Samuel Jackson stars as Col. Terry Childers, a career Marine dispatched
to the site of a demonstration at the U.S. Embassy in Yemen. Childers has orders to
evacuate the building if the protest gets out of control, which it does in short order.
The Marines manage to get the ambassador (Ben Kingsley) and his family onto a helicopter,
but not before several of the soldiers fall to sniper fire. As the bullets fly, Childers
orders his men to open fire on the crowd of demonstrators below. When the smoke clears, 83
Yemeni men, women and children are dead and Childers is facing a court martial and the
possibility of life in prison.
Childers calls on his old buddy from Vietnam, Col. Hayes Hodges, now a
military lawyer two weeks from retirement, to help him out of the mess. But the videotape
proving that shots were fired not only from the sniper's nest across the street but also
from the crowd below has been destroyed by the National Security Adviser, who is
determined that the blame for the incident be placed on a single man and not the United
States government. Will Hodges - whose life Childers saved in Vietnam - fail to get his
friend off the hook? Will Childers be disgraced and spend the rest of his life in jail?
Can turkeys fly?
Jones and Jackson are both capable of delivering incendiary
performances. Maybe they'll get the chance to do a real movie together someday. Here they
are but cogs in the machinery. Half action movie, half courtroom drama, Rules of
Engagement fails on both counts. Two directors of photography are credited, presumably
so neither of them need take the blame for the unsightly visuals. Even cribbing a few
tricks from Saving Private Ryan,
Friedkin can't raise much of a pulse in the battle scenes. And if the director of The French Connection can't even get the action
sequences right, you know you're in trouble once the focus shifts to Childers's court
martial.
Nearly every scene in Rules of Engagement feels obligatory. The
rejection of the plea bargain. The request for more time to prepare for trial. The Alpha
Male bonding-through-beating- each-other-senseless ritual. And inevitably, and on and on,
the courtroom grandstanding. The question of Childers's guilt or innocence turns on the
specific "rules of engagement" that apply to the military situation in play.

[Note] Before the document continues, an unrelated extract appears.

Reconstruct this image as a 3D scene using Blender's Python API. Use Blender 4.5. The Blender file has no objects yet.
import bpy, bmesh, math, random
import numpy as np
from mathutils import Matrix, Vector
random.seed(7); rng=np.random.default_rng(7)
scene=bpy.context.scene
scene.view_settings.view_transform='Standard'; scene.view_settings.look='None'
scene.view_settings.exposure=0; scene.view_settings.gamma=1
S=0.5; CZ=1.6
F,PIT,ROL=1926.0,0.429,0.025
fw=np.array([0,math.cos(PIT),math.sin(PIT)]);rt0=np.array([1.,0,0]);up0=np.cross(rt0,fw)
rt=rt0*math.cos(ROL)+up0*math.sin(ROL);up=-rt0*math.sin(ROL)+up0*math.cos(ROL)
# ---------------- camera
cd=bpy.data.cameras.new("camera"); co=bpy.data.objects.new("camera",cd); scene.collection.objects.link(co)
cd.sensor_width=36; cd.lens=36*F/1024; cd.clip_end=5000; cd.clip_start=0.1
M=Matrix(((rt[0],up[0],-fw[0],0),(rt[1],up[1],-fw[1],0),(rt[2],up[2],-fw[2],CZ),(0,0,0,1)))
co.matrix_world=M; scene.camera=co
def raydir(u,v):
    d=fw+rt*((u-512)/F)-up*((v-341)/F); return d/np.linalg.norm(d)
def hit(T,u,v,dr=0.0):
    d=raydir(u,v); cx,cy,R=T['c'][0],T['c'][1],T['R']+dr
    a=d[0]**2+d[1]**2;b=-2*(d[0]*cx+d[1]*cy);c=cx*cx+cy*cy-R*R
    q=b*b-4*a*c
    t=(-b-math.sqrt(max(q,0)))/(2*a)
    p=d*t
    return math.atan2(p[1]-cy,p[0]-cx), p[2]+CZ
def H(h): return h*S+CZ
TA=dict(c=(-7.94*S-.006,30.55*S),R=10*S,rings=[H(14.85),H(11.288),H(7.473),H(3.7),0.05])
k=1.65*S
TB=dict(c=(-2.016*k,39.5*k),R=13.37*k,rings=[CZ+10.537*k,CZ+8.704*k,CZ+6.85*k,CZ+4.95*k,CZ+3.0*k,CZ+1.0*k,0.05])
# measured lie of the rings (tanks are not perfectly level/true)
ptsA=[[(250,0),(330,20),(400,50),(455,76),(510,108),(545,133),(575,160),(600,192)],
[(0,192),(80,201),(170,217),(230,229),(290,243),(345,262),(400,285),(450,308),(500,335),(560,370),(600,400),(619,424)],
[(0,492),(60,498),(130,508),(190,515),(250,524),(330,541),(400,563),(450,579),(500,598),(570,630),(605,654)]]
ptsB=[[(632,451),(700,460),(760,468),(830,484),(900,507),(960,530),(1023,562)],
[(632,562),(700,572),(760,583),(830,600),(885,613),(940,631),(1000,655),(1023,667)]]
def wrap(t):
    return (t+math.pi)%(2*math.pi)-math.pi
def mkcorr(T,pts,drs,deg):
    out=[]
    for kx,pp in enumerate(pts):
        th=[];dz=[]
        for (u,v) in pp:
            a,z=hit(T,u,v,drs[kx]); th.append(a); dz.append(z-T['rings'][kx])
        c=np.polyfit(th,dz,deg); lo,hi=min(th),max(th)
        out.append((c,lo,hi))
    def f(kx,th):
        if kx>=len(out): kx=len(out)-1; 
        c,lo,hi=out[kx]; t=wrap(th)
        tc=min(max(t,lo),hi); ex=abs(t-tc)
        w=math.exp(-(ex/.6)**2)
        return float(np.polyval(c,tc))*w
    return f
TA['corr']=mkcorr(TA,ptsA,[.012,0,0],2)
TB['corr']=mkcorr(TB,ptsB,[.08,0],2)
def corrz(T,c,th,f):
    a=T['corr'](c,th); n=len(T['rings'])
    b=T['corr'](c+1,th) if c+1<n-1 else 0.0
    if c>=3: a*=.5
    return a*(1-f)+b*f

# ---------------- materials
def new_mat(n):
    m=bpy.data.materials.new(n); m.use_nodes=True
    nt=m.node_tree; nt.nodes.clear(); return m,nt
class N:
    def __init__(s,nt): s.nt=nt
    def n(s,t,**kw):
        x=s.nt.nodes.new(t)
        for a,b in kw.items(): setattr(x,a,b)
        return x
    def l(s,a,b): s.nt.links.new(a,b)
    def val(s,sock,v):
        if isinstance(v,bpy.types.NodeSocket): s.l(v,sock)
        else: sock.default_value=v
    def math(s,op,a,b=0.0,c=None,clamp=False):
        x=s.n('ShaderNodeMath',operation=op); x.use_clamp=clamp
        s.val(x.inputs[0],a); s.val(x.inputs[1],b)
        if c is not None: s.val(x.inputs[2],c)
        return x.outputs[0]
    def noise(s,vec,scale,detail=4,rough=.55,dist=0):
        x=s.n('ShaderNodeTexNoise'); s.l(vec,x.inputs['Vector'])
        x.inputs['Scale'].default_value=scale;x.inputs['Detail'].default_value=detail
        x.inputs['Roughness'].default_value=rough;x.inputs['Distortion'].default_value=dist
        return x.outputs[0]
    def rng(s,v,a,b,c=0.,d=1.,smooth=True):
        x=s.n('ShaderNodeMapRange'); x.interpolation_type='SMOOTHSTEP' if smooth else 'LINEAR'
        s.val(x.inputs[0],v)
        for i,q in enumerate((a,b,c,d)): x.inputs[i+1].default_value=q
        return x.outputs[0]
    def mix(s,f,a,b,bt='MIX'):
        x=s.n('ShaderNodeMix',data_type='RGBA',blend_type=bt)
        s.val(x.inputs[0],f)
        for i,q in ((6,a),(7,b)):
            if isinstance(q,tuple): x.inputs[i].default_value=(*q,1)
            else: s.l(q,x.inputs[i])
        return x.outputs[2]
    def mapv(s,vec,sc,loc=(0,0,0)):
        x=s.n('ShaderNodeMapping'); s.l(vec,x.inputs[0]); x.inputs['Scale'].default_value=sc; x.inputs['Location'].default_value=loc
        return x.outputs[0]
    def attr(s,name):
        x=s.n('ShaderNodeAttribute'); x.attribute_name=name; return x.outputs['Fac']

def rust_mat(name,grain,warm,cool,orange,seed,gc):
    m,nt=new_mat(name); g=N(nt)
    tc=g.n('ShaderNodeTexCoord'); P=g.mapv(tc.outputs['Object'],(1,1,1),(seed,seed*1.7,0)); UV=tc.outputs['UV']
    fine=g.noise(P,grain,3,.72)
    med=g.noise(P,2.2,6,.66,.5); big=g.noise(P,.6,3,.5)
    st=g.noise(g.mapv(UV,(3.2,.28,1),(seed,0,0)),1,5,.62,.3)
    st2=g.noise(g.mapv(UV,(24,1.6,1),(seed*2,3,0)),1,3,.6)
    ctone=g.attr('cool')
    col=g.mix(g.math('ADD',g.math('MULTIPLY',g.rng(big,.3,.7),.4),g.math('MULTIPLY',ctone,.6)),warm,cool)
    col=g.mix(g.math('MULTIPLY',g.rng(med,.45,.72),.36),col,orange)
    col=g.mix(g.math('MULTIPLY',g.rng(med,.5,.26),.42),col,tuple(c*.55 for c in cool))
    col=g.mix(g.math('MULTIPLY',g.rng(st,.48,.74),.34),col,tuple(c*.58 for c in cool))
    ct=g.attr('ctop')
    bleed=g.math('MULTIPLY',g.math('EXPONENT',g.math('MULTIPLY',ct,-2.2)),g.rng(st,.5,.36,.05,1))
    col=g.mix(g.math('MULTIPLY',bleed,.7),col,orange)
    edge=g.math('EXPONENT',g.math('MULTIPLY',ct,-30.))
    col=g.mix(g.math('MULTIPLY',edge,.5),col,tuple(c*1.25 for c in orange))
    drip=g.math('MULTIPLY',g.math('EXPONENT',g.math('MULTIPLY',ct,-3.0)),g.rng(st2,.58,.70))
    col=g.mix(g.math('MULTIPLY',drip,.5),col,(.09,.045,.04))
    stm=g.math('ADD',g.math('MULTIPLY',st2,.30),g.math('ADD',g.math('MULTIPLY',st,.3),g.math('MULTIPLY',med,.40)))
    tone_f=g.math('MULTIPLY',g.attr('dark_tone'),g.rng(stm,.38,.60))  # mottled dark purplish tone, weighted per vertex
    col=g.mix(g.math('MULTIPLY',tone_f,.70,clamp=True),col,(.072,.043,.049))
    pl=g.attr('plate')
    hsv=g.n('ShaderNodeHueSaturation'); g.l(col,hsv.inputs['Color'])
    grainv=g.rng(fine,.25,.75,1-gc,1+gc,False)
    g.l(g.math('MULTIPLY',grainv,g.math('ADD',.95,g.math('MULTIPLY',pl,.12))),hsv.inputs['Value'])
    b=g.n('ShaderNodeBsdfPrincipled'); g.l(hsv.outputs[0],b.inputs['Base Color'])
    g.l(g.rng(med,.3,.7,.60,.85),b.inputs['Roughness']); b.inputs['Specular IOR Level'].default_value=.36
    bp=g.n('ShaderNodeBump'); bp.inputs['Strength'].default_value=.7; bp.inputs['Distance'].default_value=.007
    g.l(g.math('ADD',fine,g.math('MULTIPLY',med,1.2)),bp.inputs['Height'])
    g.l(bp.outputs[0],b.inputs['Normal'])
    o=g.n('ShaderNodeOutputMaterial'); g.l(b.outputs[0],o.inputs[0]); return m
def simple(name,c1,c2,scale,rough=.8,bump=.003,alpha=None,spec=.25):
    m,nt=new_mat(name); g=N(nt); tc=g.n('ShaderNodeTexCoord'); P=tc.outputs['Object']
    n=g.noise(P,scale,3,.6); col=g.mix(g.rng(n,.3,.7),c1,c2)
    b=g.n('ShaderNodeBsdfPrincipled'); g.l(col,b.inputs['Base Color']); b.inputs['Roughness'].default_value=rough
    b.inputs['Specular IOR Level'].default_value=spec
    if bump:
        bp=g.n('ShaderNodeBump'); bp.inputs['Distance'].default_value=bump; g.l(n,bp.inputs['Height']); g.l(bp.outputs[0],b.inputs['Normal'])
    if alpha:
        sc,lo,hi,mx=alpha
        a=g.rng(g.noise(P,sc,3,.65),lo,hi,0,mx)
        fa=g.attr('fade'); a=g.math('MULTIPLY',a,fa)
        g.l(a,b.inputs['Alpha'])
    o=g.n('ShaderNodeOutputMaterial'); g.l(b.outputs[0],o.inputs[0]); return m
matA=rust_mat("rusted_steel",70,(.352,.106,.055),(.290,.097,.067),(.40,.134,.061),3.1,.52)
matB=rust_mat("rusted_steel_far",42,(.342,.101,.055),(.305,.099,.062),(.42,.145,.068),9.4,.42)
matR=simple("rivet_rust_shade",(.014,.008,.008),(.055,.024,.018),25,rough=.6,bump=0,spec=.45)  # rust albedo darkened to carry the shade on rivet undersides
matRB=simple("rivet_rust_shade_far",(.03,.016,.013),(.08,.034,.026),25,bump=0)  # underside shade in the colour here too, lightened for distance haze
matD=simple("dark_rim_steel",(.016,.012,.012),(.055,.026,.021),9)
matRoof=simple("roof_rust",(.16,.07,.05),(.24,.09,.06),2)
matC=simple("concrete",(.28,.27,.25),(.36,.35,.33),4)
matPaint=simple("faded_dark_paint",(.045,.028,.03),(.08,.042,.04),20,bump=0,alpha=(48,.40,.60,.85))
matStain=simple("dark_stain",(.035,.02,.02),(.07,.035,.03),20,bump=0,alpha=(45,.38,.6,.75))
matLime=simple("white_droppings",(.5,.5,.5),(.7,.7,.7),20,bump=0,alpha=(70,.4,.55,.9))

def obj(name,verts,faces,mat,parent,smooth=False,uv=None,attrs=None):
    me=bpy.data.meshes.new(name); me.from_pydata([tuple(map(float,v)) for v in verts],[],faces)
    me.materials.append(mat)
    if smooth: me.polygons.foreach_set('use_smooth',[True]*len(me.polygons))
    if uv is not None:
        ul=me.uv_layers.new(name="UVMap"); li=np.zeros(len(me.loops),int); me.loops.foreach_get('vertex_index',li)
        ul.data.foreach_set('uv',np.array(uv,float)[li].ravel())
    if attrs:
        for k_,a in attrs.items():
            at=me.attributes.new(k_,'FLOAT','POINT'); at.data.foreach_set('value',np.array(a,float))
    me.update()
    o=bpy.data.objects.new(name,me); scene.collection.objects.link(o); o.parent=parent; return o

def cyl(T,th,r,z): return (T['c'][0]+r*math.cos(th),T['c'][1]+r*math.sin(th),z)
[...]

According to these rules, Childers has committed no crime if there were indeed a few armed
terrorists in the crowd firing on his men. This would seem to present the opportunity for
exploring an area of moral ambiguity: can a man be innocent of murder even if he has
killed unarmed civilians, including women and children? The script by Stephen Gaghan
neatly sidesteps that question with an outrageous, crassly manipulative revelation sure to
offend Arabs and intelligent moviegoers in equal numbers.
Even that plot development barely scratches the surface of the levels
of offensive pandering the filmmakers achieve in Rules of Engagement. Anti-Arab
sentiment rubs shoulders with anti-government paranoia. Character motivation is reduced to
the lowest common denominator. Courtroom proceedings are conducted in accordance with the
laws of hammy showboating, with solid evidence taking a back seat. But Friedkin saves his
most odious and transparent piece of audience manipulation for last. It involves a North
Vietnamese ex-soldier who has testified at the court martial. You'll know it when you see
it. If you're lucky, you won't see it at all.